Stored data -
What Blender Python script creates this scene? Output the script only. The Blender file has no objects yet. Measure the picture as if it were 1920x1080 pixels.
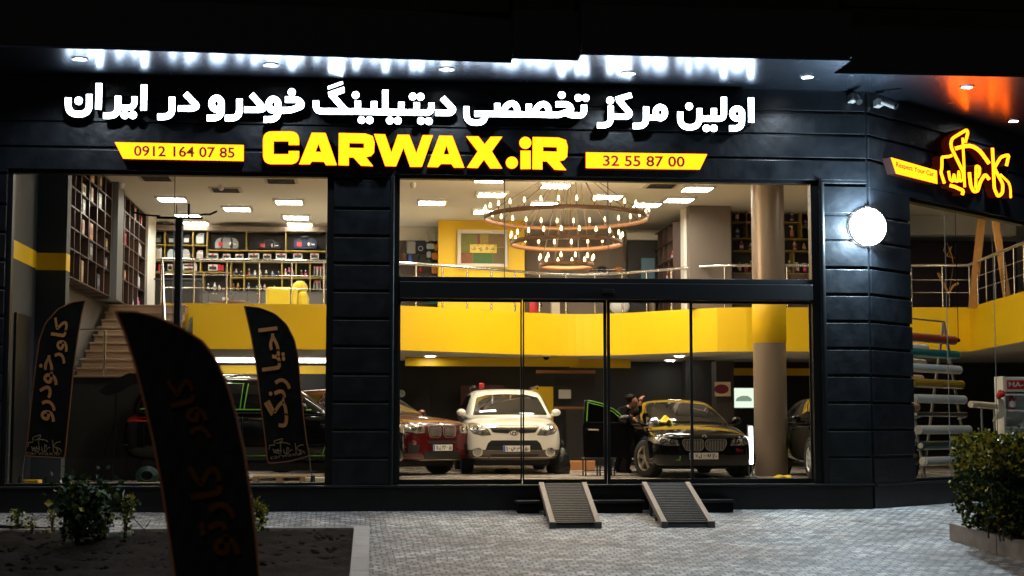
import bpy, bmesh, math, random
import numpy as np
from math import sin, cos, tan, atan, atan2, radians, pi, sqrt
from mathutils import Vector, Matrix
from mathutils.geometry import tessellate_polygon, delaunay_2d_cdt
from mathutils.bvhtree import BVHTree

S = bpy.context.scene
COL = S.collection
random.seed(7)
np.random.seed(7)

# ---------------------------------------------------------------- camera, world, street light fill, exposure
F_PX, YAW, PITCH, CAM_Y, CAM_Z = 2930.0, radians(5.1), atan(260 / 2930.0), -22.91, 1.217
camd = bpy.data.cameras.new('camera')
cam = bpy.data.objects.new('camera', camd)
COL.objects.link(cam)
camd.sensor_width = 36.0
camd.lens = 36.0 * F_PX / 1920.0
camd.clip_start, camd.clip_end = 0.1, 500.0
camd.dof.use_dof = True
camd.dof.focus_distance = 25.5
camd.dof.aperture_fstop = 1.25
cam.location = (0, CAM_Y, CAM_Z)
cam.rotation_euler = (pi / 2 + PITCH, 0, -YAW)
S.camera = cam

W = bpy.data.worlds.new('World')
S.world = W
W.use_nodes = True
nt = W.node_tree
bg = nt.nodes['Background']
sky = nt.nodes.new('ShaderNodeTexSky')
sky.sky_type = 'NISHITA'
sky.sun_disc = False
SUN_EL, SUN_AZ = radians(52), radians(200)      # dim high sun lamp added, standing in for street light behind the camera
sky.sun_elevation, sky.sun_rotation = SUN_EL, SUN_AZ
nt.links.new(sky.outputs[0], bg.inputs[0])
bg.inputs[1].default_value = 0.0012
sund = bpy.data.lights.new('street_light_fill', 'SUN')
sund.energy, sund.angle, sund.color = 0.40, radians(12), (1.0, 0.95, 0.88)
suno = bpy.data.objects.new('street_light_fill', sund)
COL.objects.link(suno)
sd = Vector((sin(SUN_AZ) * cos(SUN_EL), cos(SUN_AZ) * cos(SUN_EL), sin(SUN_EL)))
suno.rotation_euler = (-sd).to_track_quat('-Z', 'Y').to_euler()
suno.location = (0, -30, 40)

S.view_settings.view_transform = 'Standard'
S.view_settings.look = 'None'
S.view_settings.exposure = 0.0
S.view_settings.gamma = 1.0
S.render.engine = 'CYCLES'
S.cycles.use_denoising = True
S.cycles.max_bounces = 7
S.cycles.transparent_max_bounces = 16
S.cycles.sample_clamp_indirect = 6.0
S.cycles.caustics_reflective = False
S.cycles.caustics_refractive = False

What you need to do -
From the first line above to the line containing "S.camera = cam", repeat each line exactly. Pictures stay out.

Task result -
What Blender Python script creates this scene? Output the script only. The Blender file has no objects yet. Measure the picture as if it were 1920x1080 pixels.
import bpy, bmesh, math, random
import numpy as np
from math import sin, cos, tan, atan, atan2, radians, pi, sqrt
from mathutils import Vector, Matrix
from mathutils.geometry import tessellate_polygon, delaunay_2d_cdt
from mathutils.bvhtree import BVHTree

S = bpy.context.scene
COL = S.collection
random.seed(7)
np.random.seed(7)

# ---------------------------------------------------------------- camera, world, street light fill, exposure
F_PX, YAW, PITCH, CAM_Y, CAM_Z = 2930.0, radians(5.1), atan(260 / 2930.0), -22.91, 1.217
camd = bpy.data.cameras.new('camera')
cam = bpy.data.objects.new('camera', camd)
COL.objects.link(cam)
camd.sensor_width = 36.0
camd.lens = 36.0 * F_PX / 1920.0
camd.clip_start, camd.clip_end = 0.1, 500.0
camd.dof.use_dof = True
camd.dof.focus_distance = 25.5
camd.dof.aperture_fstop = 1.25
cam.location = (0, CAM_Y, CAM_Z)
cam.rotation_euler = (pi / 2 + PITCH, 0, -YAW)
S.camera = cam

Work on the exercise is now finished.